*DATASET RECORDS*.
** Begin **

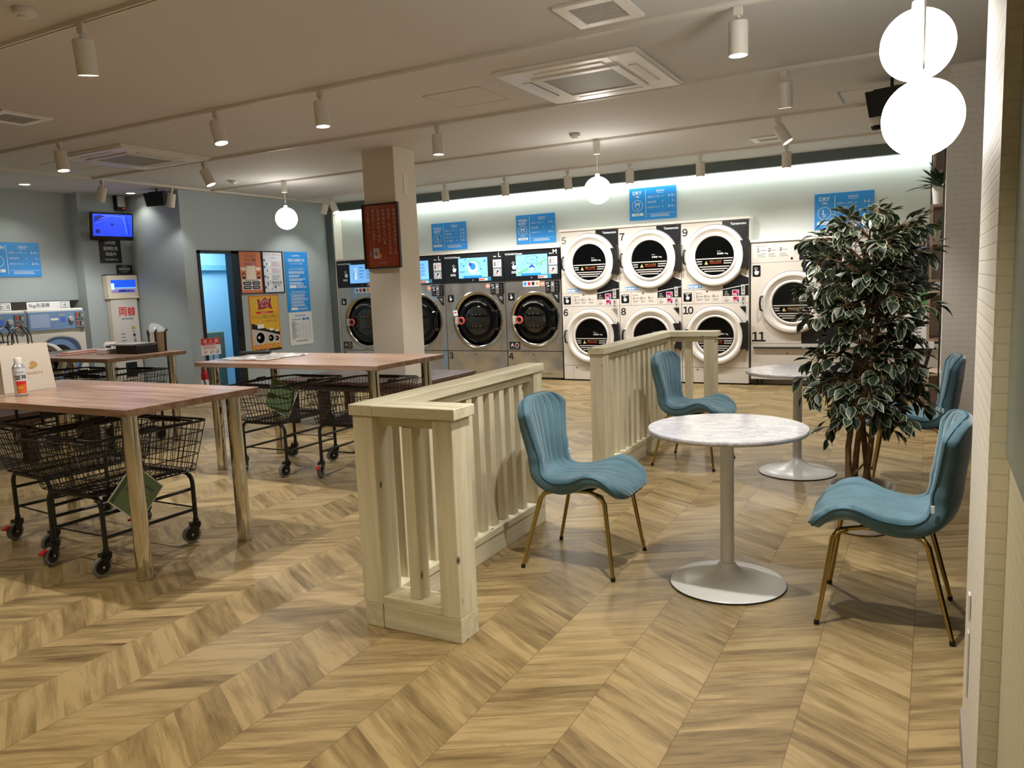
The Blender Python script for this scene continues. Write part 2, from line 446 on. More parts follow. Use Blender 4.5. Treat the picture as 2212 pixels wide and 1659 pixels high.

** End **
** Begin **

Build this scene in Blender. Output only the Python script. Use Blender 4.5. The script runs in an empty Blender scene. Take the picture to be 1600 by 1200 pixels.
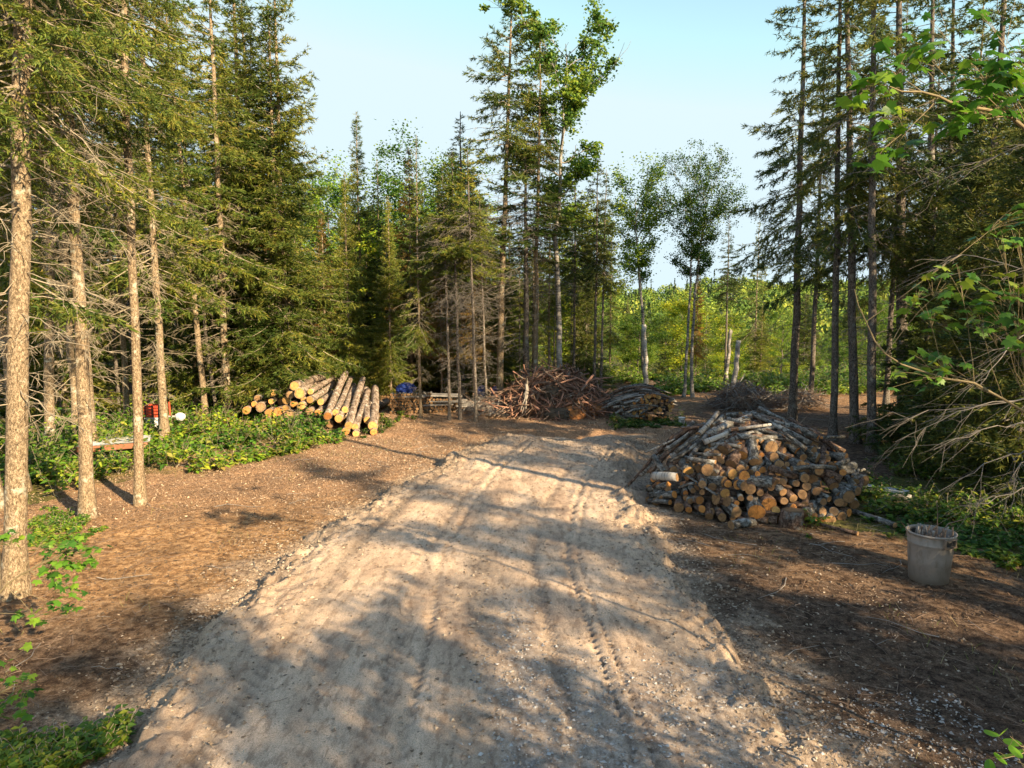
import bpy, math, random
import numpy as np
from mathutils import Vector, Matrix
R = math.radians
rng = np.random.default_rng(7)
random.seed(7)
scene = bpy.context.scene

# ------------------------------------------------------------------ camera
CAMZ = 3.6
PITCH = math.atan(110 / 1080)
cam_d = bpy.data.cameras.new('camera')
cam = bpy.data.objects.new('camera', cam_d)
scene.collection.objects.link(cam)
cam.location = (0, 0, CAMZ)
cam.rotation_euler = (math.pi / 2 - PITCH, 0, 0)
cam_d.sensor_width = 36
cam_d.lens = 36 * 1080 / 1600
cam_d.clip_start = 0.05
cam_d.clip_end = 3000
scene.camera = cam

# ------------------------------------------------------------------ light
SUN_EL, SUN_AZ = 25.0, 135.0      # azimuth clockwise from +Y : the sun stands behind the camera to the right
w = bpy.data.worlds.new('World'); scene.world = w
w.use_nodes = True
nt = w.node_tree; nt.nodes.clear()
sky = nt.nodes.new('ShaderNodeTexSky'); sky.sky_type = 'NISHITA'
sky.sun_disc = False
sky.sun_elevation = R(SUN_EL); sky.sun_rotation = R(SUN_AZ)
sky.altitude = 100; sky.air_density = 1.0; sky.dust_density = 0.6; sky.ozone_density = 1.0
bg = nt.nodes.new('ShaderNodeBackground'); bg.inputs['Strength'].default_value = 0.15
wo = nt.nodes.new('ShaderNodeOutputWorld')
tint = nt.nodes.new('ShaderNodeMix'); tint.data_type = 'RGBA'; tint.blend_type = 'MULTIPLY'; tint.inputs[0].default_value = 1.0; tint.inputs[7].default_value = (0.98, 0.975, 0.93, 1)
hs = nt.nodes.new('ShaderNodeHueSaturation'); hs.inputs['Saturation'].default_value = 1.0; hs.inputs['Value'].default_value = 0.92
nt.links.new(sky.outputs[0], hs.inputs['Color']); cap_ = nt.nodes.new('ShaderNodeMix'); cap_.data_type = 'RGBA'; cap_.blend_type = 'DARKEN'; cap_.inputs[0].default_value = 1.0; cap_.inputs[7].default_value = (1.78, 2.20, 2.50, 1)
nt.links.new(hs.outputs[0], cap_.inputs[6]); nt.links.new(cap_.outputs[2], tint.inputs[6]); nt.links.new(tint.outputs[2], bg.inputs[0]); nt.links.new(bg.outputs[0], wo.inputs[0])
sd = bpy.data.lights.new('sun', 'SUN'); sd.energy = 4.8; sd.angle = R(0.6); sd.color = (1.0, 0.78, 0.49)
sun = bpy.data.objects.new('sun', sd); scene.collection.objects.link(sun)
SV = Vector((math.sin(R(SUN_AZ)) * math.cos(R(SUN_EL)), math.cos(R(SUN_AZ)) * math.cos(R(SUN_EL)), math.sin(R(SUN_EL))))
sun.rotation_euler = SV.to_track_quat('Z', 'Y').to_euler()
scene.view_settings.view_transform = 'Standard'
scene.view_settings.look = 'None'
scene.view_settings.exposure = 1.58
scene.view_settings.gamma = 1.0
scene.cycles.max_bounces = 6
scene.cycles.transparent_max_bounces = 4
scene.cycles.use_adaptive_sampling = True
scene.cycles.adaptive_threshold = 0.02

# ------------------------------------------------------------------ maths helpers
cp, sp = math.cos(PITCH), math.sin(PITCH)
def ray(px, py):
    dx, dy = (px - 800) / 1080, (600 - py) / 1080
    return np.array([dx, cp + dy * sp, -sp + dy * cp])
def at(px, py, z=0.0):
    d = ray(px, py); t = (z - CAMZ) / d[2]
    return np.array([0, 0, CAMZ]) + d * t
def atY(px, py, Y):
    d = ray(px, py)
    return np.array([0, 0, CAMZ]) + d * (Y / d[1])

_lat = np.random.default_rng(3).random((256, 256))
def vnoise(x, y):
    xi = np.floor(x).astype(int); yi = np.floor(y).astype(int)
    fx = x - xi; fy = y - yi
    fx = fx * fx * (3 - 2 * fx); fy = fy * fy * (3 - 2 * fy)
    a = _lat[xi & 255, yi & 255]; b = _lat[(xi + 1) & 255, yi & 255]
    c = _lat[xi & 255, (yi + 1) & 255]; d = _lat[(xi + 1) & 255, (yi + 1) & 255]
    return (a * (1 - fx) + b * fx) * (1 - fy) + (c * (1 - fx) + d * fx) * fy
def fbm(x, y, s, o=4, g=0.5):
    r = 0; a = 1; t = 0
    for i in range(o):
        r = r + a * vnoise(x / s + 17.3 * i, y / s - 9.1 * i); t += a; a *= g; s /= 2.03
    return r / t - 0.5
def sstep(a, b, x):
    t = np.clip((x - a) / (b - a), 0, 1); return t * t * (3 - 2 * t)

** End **

*WHAT THE TASK ASKS*.
Count how many lines hold the string "pixels" and give that number alone.

*TASK SOLUTION*.
2